TASK TO CARRY OUT: Where a line holds "from", copy it.

RECORD EXCERPTS:
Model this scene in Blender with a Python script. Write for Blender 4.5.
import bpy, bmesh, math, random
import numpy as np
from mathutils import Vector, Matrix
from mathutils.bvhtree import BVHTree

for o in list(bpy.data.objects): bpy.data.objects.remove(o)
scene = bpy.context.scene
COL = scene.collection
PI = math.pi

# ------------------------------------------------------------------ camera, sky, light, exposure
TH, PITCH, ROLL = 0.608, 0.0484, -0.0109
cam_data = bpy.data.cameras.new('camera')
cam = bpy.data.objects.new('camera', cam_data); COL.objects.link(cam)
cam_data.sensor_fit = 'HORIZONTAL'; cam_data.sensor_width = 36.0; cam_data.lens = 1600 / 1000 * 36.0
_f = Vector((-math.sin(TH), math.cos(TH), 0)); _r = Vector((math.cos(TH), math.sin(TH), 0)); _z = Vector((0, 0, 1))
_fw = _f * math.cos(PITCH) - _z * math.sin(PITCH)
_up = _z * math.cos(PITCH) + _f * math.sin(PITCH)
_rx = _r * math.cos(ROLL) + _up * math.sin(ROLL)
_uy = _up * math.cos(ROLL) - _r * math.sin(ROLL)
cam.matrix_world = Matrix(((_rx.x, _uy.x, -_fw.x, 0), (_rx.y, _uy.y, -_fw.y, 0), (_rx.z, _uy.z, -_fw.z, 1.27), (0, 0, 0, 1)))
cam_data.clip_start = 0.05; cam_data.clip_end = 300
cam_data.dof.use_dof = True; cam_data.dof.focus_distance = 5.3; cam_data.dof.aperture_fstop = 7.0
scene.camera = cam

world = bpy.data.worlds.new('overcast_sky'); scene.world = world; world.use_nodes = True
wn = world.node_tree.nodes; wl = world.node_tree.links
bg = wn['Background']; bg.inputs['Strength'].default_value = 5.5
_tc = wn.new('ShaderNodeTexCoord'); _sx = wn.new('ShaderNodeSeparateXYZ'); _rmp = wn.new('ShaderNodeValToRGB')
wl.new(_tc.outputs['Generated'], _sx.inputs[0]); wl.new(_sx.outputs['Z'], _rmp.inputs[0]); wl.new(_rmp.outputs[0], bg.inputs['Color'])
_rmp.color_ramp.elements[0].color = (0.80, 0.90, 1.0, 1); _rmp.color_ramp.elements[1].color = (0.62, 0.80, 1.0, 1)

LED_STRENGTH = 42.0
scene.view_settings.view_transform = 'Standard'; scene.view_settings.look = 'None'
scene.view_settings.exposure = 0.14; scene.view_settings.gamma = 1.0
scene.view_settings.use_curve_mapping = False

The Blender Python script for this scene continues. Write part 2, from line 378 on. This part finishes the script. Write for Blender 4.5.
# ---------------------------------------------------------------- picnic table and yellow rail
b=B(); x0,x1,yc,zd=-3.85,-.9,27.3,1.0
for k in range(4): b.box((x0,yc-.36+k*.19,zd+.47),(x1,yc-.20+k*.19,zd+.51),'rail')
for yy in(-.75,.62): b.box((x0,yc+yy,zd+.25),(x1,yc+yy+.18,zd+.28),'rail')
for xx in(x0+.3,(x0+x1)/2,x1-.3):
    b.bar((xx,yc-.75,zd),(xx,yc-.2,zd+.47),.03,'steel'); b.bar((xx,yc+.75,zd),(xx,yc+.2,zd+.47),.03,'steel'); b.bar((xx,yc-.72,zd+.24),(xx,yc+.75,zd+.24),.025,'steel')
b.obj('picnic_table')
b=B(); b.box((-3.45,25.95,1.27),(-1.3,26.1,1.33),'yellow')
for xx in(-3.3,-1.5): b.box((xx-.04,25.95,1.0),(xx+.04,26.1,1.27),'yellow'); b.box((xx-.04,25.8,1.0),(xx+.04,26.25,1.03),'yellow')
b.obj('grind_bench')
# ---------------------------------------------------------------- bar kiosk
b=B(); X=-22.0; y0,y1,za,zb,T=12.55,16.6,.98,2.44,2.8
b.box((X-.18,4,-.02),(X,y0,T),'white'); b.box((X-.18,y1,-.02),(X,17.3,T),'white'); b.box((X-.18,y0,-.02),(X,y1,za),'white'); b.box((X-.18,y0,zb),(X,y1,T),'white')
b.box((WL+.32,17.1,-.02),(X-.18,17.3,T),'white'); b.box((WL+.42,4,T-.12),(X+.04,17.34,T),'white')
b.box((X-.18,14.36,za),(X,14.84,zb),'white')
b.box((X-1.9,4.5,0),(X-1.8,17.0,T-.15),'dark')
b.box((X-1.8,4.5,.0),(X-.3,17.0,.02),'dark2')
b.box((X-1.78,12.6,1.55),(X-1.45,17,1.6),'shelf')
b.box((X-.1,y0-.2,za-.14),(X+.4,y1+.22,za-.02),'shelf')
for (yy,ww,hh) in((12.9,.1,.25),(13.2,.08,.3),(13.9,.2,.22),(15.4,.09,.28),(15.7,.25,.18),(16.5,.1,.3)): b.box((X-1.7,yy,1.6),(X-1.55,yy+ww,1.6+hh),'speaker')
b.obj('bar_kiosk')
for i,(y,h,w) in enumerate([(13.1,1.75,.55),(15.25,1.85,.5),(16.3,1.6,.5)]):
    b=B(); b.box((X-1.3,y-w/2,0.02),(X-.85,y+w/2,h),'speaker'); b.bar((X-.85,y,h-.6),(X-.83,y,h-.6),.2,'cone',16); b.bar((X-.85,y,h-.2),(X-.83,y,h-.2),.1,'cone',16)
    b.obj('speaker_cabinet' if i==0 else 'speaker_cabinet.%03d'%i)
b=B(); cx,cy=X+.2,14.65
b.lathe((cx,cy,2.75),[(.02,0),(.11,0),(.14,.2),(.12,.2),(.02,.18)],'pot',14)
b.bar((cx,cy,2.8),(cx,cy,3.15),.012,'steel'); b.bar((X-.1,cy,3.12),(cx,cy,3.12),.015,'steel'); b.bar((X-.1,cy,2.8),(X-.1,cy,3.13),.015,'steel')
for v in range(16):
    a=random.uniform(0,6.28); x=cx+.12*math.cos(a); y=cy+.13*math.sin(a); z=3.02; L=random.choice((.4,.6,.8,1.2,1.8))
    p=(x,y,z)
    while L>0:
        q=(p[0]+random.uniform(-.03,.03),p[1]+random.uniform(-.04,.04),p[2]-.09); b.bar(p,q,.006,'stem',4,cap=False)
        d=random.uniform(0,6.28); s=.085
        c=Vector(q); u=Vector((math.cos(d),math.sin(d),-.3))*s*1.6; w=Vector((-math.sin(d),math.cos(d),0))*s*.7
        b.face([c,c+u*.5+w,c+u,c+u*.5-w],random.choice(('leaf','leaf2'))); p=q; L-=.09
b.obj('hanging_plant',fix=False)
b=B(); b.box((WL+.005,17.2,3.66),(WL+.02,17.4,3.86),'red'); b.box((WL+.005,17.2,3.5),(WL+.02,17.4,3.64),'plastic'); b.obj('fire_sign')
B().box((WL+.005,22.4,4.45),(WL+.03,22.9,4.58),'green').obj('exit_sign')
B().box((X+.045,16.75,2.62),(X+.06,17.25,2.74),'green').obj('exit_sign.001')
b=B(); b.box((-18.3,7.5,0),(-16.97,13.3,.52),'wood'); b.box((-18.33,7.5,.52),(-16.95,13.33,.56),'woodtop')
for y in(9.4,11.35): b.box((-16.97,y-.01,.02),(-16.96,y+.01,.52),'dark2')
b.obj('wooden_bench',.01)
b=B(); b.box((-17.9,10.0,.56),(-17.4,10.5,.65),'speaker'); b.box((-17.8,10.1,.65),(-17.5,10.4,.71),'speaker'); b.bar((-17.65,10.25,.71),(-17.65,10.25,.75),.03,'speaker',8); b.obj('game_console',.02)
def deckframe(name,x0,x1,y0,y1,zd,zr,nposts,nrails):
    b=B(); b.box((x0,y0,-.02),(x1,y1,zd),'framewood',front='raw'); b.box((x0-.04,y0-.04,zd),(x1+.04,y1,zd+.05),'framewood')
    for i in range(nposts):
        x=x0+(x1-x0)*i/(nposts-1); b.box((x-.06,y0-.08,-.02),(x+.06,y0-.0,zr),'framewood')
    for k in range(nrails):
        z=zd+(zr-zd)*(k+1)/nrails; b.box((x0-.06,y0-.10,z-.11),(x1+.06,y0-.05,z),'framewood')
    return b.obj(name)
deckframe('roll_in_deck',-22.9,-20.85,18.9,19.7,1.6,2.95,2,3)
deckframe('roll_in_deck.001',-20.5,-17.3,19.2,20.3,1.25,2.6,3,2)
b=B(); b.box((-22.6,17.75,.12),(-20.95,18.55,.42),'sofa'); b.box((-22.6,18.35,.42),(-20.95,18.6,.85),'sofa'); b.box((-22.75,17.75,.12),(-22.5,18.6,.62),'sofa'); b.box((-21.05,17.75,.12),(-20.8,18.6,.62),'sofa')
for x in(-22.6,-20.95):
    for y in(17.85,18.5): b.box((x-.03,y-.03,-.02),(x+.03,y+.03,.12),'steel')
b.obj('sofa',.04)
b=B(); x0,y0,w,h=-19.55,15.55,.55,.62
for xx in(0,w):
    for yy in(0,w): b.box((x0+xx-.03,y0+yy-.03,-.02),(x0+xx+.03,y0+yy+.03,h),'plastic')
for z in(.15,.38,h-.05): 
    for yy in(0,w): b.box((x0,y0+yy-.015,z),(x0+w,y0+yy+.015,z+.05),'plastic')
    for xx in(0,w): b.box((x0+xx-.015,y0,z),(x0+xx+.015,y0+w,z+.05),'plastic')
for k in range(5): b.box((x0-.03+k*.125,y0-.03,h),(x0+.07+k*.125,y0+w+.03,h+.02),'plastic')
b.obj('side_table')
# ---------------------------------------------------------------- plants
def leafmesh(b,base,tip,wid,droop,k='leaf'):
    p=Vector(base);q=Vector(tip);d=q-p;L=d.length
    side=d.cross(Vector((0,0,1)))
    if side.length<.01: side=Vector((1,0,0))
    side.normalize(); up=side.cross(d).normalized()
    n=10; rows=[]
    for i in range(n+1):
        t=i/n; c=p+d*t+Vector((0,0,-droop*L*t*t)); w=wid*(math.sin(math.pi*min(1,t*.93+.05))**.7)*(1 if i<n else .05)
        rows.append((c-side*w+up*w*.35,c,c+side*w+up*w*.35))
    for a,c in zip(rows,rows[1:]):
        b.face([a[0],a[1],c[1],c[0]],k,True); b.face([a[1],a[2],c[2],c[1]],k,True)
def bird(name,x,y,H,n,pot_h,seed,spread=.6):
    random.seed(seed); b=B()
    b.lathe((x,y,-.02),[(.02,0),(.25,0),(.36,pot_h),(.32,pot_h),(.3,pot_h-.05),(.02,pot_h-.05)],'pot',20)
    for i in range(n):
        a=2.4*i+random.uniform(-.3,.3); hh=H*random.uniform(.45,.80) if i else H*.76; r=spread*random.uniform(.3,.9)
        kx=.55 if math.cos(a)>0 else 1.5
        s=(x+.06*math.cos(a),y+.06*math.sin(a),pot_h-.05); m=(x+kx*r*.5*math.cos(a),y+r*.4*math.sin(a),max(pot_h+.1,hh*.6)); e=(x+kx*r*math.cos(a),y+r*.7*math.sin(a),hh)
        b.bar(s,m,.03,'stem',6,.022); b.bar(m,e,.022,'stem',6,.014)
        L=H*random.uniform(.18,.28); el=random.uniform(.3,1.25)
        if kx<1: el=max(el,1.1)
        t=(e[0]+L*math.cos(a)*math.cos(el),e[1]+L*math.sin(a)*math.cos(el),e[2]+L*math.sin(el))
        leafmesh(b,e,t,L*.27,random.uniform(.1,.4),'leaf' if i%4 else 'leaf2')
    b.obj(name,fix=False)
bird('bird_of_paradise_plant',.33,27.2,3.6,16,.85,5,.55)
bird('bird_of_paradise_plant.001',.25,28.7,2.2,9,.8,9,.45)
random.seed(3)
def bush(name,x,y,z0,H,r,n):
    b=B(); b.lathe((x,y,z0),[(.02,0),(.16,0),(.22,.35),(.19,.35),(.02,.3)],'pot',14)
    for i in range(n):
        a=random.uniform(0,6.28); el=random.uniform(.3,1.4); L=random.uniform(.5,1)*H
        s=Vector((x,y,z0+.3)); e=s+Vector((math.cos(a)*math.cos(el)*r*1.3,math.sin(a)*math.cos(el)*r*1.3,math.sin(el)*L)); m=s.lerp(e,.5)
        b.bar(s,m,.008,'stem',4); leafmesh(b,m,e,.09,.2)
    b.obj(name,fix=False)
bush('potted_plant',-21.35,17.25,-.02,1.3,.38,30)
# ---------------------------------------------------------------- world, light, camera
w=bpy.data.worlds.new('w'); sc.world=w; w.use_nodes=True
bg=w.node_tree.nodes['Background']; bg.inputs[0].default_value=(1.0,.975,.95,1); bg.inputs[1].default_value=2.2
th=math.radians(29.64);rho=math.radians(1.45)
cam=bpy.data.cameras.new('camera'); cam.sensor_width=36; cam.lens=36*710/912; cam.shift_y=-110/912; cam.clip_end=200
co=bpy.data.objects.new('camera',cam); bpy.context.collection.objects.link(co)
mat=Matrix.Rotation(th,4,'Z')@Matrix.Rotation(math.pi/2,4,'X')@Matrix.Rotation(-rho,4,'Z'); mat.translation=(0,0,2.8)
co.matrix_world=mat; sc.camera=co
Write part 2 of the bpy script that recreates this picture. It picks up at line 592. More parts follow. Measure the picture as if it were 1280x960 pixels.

SOLUTION TO THE PROBLEM:
from mathutils import Vector, Matrix
from mathutils.bvhtree import BVHTree
The Blender Python script for this scene continues. Write part 2, from line 378 on. This part finishes the script. Write for Blender 4.5.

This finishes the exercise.